Jonathan Shorman of the Wichita Eagle summed it up thusly in his opening sentence: “Secretary of State Kris Kobach said Gov. Jeff Colyer paid a $500 million ransom to the Kansas Supreme Court in a game that will never end.”

Alexander Hamilton argued that the Supreme Court was the weakest of the branches in that had neither the power of the sword or the purse. The Kansas judges never got that memo.

Kobach was referring to the additional $548 million in spending for public education to be phased in over five years that the legislature approved and Gov. Jeff Colyer signed it into law. In June, the Court ruled that even with the $548 million, the “State has not met the adequacy requirement in Article 6 of the Kansas Constitution under its proposed remediation plan.” Said Kobach, “The Supreme Court’s latest decision is going to call for another $300 to $400 million on education, hurting Kansas taxpayers even more.”

Gov. Jeff Colyer, for his part, argued that if Kobach prevailed, schoolchildren are the ones who would suffer. “My opponent, Kris Kobach, doesn’t want us to put additional money into our schools,” said Colyer. “I think Kansas schools need that money. Otherwise his policy will close Kansas schools, particularly our rural schools.”

School funding would seem to be the most critical distinction between the only two candidates with a realistic chance of winning the Republican primary in August.

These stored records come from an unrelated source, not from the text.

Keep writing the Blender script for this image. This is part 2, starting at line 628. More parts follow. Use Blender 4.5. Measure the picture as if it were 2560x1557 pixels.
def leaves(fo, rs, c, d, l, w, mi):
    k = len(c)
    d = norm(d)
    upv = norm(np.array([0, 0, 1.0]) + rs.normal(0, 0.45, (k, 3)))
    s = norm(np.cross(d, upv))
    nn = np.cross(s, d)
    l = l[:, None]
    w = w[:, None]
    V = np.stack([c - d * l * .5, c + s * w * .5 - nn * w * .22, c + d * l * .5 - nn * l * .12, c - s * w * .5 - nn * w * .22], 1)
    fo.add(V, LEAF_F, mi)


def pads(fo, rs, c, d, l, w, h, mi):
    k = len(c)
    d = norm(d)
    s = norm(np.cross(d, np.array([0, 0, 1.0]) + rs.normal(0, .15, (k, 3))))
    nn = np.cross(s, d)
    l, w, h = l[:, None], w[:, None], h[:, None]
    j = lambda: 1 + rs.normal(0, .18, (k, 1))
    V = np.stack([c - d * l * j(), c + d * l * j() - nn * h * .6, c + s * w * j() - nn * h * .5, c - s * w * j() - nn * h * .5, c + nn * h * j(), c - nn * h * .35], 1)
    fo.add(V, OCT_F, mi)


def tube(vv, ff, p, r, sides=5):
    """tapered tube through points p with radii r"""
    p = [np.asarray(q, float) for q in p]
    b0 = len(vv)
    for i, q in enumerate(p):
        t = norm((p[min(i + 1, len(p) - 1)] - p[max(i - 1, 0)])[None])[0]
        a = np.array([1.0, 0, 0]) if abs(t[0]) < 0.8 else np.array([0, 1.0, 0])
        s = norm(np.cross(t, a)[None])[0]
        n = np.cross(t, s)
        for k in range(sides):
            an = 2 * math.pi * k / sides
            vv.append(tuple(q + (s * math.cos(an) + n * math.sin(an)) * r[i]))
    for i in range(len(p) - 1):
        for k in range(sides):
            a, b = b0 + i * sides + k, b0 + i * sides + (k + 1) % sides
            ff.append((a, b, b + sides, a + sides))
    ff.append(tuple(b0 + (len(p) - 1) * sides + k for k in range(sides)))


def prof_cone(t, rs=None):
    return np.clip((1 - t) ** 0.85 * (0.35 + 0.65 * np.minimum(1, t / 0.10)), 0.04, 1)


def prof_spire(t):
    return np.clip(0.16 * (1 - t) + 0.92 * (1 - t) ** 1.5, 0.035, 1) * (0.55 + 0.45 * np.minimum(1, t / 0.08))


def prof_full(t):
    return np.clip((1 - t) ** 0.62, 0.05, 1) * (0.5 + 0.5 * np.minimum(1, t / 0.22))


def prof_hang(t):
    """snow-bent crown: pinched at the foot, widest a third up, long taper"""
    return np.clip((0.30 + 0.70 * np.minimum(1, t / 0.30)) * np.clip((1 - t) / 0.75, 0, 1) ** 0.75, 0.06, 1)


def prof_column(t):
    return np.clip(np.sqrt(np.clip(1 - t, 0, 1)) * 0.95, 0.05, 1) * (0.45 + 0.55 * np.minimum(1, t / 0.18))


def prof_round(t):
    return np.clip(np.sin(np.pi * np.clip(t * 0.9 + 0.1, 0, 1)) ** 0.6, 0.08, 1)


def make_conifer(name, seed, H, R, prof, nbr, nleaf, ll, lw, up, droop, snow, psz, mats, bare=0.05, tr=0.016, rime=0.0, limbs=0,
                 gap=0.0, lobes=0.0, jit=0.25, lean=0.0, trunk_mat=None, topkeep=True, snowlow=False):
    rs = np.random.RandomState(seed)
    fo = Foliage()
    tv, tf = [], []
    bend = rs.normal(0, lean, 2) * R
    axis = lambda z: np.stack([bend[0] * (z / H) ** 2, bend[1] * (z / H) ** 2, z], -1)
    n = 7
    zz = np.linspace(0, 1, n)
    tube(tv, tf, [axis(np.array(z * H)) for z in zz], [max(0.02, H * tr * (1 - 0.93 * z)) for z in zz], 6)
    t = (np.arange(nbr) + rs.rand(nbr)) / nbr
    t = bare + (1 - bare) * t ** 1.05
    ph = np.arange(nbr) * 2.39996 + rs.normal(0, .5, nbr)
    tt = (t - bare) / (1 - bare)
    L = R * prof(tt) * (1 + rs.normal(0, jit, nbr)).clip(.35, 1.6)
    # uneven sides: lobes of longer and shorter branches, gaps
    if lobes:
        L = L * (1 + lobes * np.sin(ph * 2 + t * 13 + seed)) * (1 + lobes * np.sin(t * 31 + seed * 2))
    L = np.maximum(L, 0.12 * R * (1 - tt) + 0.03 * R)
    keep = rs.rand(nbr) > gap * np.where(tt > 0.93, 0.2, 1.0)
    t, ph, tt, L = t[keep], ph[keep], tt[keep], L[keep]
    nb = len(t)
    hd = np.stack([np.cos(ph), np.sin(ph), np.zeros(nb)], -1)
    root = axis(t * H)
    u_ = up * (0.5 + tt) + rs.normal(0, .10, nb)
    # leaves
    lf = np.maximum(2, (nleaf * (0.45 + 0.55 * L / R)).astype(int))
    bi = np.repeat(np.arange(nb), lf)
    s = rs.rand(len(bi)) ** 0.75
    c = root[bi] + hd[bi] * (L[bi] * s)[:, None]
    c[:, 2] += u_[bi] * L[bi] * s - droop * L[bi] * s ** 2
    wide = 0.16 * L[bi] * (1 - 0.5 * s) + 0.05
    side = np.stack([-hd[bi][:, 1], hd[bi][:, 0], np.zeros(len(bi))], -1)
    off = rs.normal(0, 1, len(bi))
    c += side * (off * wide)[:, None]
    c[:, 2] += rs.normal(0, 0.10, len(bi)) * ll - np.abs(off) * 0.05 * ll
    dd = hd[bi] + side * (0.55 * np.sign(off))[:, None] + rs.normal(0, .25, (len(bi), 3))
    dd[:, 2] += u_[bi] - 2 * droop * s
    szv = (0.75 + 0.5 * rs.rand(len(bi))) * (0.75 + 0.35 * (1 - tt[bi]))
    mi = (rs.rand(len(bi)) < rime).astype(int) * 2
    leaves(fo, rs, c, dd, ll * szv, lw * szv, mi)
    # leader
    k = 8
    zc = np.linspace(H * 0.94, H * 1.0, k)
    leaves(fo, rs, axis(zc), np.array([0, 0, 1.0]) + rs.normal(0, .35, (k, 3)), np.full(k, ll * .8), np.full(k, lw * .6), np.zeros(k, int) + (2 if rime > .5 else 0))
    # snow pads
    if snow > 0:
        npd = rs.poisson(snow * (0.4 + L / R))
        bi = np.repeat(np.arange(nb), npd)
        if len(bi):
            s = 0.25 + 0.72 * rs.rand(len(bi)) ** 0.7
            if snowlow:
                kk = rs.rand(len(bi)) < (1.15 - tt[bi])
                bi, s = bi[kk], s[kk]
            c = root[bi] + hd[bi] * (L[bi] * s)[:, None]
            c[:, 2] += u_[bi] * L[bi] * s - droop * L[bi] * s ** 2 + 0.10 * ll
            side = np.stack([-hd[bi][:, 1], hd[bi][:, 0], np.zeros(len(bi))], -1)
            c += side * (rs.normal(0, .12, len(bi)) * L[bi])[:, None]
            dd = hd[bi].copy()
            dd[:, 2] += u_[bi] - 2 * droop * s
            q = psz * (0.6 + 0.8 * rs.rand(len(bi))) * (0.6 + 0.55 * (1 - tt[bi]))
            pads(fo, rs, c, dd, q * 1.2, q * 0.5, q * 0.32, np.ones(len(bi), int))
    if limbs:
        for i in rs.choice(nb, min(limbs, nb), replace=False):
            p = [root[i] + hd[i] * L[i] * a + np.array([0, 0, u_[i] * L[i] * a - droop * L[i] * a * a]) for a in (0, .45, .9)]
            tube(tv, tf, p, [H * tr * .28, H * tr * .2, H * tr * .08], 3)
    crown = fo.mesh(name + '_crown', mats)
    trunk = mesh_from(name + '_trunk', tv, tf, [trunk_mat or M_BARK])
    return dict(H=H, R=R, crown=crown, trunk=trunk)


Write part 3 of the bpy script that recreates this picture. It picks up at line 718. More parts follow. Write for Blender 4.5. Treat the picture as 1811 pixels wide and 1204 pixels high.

For the Associated Press, however, the most newsworthy issue was among the least contentious. The AP headline reads, “Kansas candidate: No extra pay to arm teachers.” For whatever reason, the AP gives top billing to Insurance Commissioner Ken Selzer, a serious candidate who has stepped forward in the wrong election cycle.

Selzer argued that local school boards should decide for themselves whether to allow teachers to be armed but that they ought not offer extra pay lest they encourage the marginally trained to bring their weapons to school.

Colyer agreed that arming teachers should be left to local districts as did Kobach. Said Kobach, “You’ve got to have a good guy with a gun somewhere in the building.” Former state Sen. Jim Barnett opposed arming teachers, but no one was listening.